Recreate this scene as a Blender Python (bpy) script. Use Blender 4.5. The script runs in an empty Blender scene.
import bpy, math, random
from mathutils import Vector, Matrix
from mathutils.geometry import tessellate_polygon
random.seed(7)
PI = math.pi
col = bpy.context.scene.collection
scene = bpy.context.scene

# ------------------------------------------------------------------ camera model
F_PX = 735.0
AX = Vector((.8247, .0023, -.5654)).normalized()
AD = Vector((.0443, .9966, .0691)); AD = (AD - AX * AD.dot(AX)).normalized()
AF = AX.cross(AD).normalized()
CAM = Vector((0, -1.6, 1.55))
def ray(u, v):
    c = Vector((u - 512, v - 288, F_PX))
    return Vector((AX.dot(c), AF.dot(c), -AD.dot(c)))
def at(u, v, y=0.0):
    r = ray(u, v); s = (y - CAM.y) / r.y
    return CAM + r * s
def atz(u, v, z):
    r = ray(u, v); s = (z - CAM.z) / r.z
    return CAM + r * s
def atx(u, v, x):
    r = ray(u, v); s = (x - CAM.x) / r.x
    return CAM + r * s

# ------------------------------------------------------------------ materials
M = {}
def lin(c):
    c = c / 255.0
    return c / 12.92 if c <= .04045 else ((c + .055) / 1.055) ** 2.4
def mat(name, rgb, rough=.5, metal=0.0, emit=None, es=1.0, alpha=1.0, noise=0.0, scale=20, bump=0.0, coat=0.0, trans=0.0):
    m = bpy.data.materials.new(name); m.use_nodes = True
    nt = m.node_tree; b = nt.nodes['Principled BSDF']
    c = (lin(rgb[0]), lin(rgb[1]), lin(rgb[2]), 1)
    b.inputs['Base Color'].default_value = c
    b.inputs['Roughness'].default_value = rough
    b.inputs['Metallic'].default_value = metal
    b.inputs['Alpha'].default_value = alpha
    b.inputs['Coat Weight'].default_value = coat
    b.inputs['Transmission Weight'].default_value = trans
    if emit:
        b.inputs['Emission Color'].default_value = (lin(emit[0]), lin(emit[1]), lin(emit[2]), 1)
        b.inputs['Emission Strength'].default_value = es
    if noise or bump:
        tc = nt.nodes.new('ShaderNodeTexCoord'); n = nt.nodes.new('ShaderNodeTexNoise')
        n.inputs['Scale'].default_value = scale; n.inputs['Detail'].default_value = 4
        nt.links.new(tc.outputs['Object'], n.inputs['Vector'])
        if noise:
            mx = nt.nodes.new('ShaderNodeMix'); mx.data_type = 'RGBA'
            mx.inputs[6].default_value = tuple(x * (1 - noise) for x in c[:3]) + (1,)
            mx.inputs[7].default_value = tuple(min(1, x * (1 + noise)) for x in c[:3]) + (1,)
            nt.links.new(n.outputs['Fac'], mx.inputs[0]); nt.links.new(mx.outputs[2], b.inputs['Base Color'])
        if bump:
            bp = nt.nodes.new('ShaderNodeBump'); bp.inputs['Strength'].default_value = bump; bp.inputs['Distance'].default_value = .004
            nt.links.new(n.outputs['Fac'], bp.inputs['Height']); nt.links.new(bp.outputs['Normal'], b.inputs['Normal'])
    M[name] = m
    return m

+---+

Please give an exact restatement of only the lines from the beginning of the material above to the line with "scene = bpy.context.scene", inclusive.

SOLUTION TO THIS EXERCISE
Recreate this scene as a Blender Python (bpy) script. Use Blender 4.5. The script runs in an empty Blender scene.
import bpy, math, random
from mathutils import Vector, Matrix
from mathutils.geometry import tessellate_polygon
random.seed(7)
PI = math.pi
col = bpy.context.scene.collection
scene = bpy.context.scene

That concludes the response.